Macro-JI Seminar - Jeanne Commault (Sciences Po)

Event Date
3.30pm - 5.00pm
Hybrid-Meade Room

Jeanne Commault

Abstract:

The distribution of marginal propensities to consume (MPCs) is central to analyses of the transmission of aggregate shocks and policies to the economy. Recent empirical findings challenge the standard view that this distribution is mostly explained by liquidity constraints as: (i) many people with substantial liquid wealth have a high MPC; (ii) current earnings, which should relax the constraint, tend on the contrary to raise the MPC. I show that a mechanism explaining (i)-(ii) is present in a standard consumption model with a transitory-permanent earnings process: when human capital is more risky than the other forms of capital owned, an increase in the permanent component that multiplies current and future earnings strengthens precautionary behavior and raises the MPC. In survey data, the permanent component of earnings correlates significantly and positively with the MPC and the effect is large enough to explain (i)-(ii).

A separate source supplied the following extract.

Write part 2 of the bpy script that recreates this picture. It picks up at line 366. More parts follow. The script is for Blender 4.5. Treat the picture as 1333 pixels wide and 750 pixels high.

In numerical simulations, a model with a simple earnings process cannot account for (i)-(ii) but one with rich earnings risk can. Including rich earnings risk also raises the average MPC.

About:

Jeanne Commault is an Assistant Professor in the Department of Economics at Sciences Po. She studies how households' consumption responds to earning shocks, in particular persistent ones. Her work combines empirical, analytical and quantitative tools to offer new insights into this long-standing macroeconomic question. This matters for the design of policies aiming at stabilizing output or reducing inequality.